→ **DATASET EXTRACT**:
========
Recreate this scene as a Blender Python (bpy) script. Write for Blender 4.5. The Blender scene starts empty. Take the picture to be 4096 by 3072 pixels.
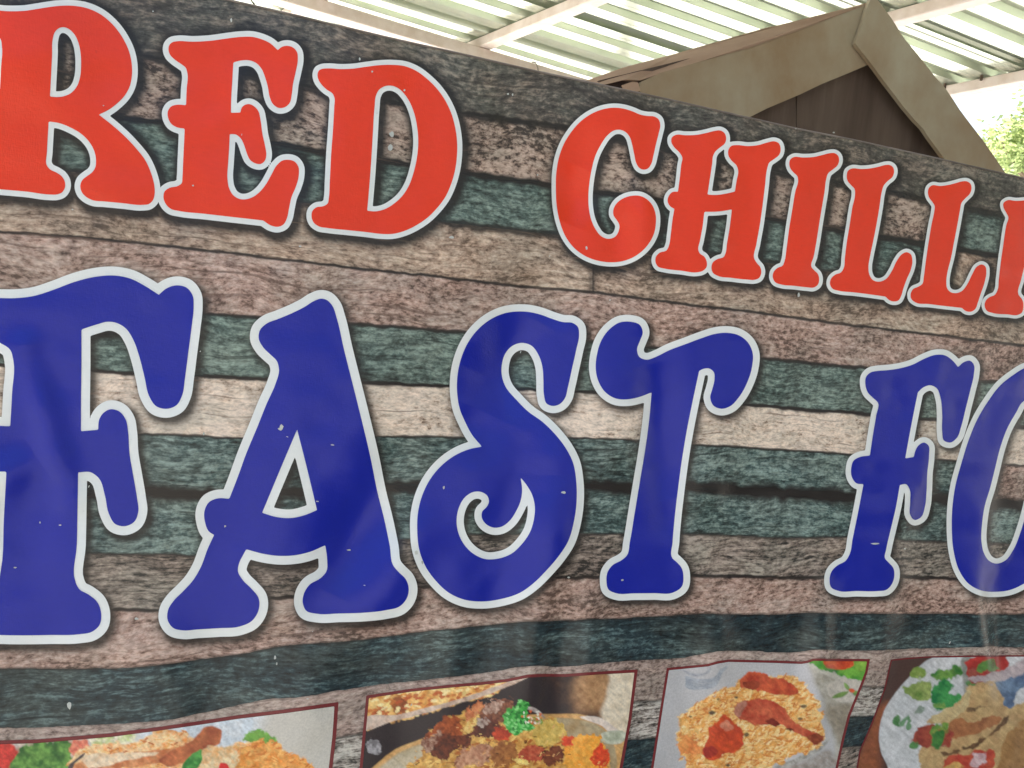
import bpy, math, random
import numpy as np
from mathutils import Matrix, Vector

# ------------------------------------------------------------------ camera
S = bpy.context.scene
COL = S.collection
F = 3315.0                                   # focal length in photo pixels (4096 x 3072)
# axes of the place (X along the sign, N into it, Z up) measured in camera axes (right, down, forward)
U = np.array([.937, .052, .3445]); U /= np.linalg.norm(U)
V = np.array([-.093, .991, .0934]); V -= U * V.dot(U); V /= np.linalg.norm(V)
N = np.cross(U, V)
EYE = np.array([0., 0., 1.6])
def cam2world(c): return Vector((float(np.dot(c, U)), float(np.dot(c, N)), float(-np.dot(c, V))))
right, down, fwd = cam2world([1, 0, 0]), cam2world([0, 1, 0]), cam2world([0, 0, 1])
cd = bpy.data.cameras.new('camera'); cam = bpy.data.objects.new('camera', cd); COL.objects.link(cam)
R3 = Matrix((right, -down, -fwd)).transposed()
cam.matrix_world = Matrix.Translation(EYE.tolist()) @ R3.to_4x4()
cd.sensor_width = 36; cd.lens = 36 * F / 4096; cd.clip_start = .02; cd.clip_end = 3000
S.camera = cam

# ------------------------------------------------------------------ sky, sun, exposure
SUN_EL, SUN_AZ = math.radians(50), math.radians(334)        # azimuth from +Y (north) clockwise
w = bpy.data.worlds.new('World'); S.world = w; w.use_nodes = True
nt = w.node_tree; nt.nodes.clear()
sk = nt.nodes.new('ShaderNodeTexSky'); sk.sky_type = 'NISHITA'; sk.sun_disc = False
sk.sun_elevation = SUN_EL; sk.sun_rotation = SUN_AZ; sk.dust_density = 8.0; sk.air_density = 1.2; sk.ozone_density = .6
bg = nt.nodes.new('ShaderNodeBackground'); bg.inputs[1].default_value = .15
ow = nt.nodes.new('ShaderNodeOutputWorld')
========
→ **WHAT TO WORK ON**: Write the full listing out again with every line unchanged, but include no pictures.

→ **OUTPUT FOR THIS EXERCISE**:
Recreate this scene as a Blender Python (bpy) script. Write for Blender 4.5. The Blender scene starts empty. Take the picture to be 4096 by 3072 pixels.
import bpy, math, random
import numpy as np
from mathutils import Matrix, Vector

# ------------------------------------------------------------------ camera
S = bpy.context.scene
COL = S.collection
F = 3315.0                                   # focal length in photo pixels (4096 x 3072)
# axes of the place (X along the sign, N into it, Z up) measured in camera axes (right, down, forward)
U = np.array([.937, .052, .3445]); U /= np.linalg.norm(U)
V = np.array([-.093, .991, .0934]); V -= U * V.dot(U); V /= np.linalg.norm(V)
N = np.cross(U, V)
EYE = np.array([0., 0., 1.6])
def cam2world(c): return Vector((float(np.dot(c, U)), float(np.dot(c, N)), float(-np.dot(c, V))))
right, down, fwd = cam2world([1, 0, 0]), cam2world([0, 1, 0]), cam2world([0, 0, 1])
cd = bpy.data.cameras.new('camera'); cam = bpy.data.objects.new('camera', cd); COL.objects.link(cam)
R3 = Matrix((right, -down, -fwd)).transposed()
cam.matrix_world = Matrix.Translation(EYE.tolist()) @ R3.to_4x4()
cd.sensor_width = 36; cd.lens = 36 * F / 4096; cd.clip_start = .02; cd.clip_end = 3000
S.camera = cam

# ------------------------------------------------------------------ sky, sun, exposure
SUN_EL, SUN_AZ = math.radians(50), math.radians(334)        # azimuth from +Y (north) clockwise
w = bpy.data.worlds.new('World'); S.world = w; w.use_nodes = True
nt = w.node_tree; nt.nodes.clear()
sk = nt.nodes.new('ShaderNodeTexSky'); sk.sky_type = 'NISHITA'; sk.sun_disc = False
sk.sun_elevation = SUN_EL; sk.sun_rotation = SUN_AZ; sk.dust_density = 8.0; sk.air_density = 1.2; sk.ozone_density = .6
bg = nt.nodes.new('ShaderNodeBackground'); bg.inputs[1].default_value = .15
ow = nt.nodes.new('ShaderNodeOutputWorld')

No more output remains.